Beatles: Dundee concert photos to go on display in city | Music | The Guardian
The Beatles are returning to Dundee, the city where the term Beatlemania was coined after the Fab Four had to leave a concert by crawling out through a coal cellar to escape their ecstatic fans.
The McManus gallery and museum has acquired a set of photographs showing the band’s last appearance at the Caird Hall on 20 October 1964. In Glasgow, earlier on the tour, all police leave was cancelled and 200 extra officers were drafted in to cope with the crowds. In Dundee, local papers reported that screaming fans drowned out virtually every note of the music, and dozens of paramedics attended to care for those who collapsed, overcome by the heat and excitement – 50 young women were carried out of the hall in the first five minutes.
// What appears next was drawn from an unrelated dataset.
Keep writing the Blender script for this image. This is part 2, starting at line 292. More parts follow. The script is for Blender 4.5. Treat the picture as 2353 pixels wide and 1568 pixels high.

The audience included the Countess of Strathmore, who arrived in a chauffeur-driven Rolls-Royce, and later told journalists: “The audience was appalling, and completely bad mannered to make so much noise. Most of the time I had my fingers pressed over my ears to keep out the awful noise.”
The images of the Beatles arriving with crowds mobbing their car, an interview before the show, and the hysterical audience reaction, were captured by local photographer Winnie Forbes-Cochrane. They were bought by the museum at auction in March, and curators hope to put them on display later this year.
The term Beatlemania was conceived when the band first played the hall a year earlier, after the promoter had to open his office at 3am when crowds waiting to buy tickets were already blocking the street. After the concert the group of people surrounding all the doors of the hall was so large that the band were smuggled out through the cellars, to be driven to a hotel 20 miles away.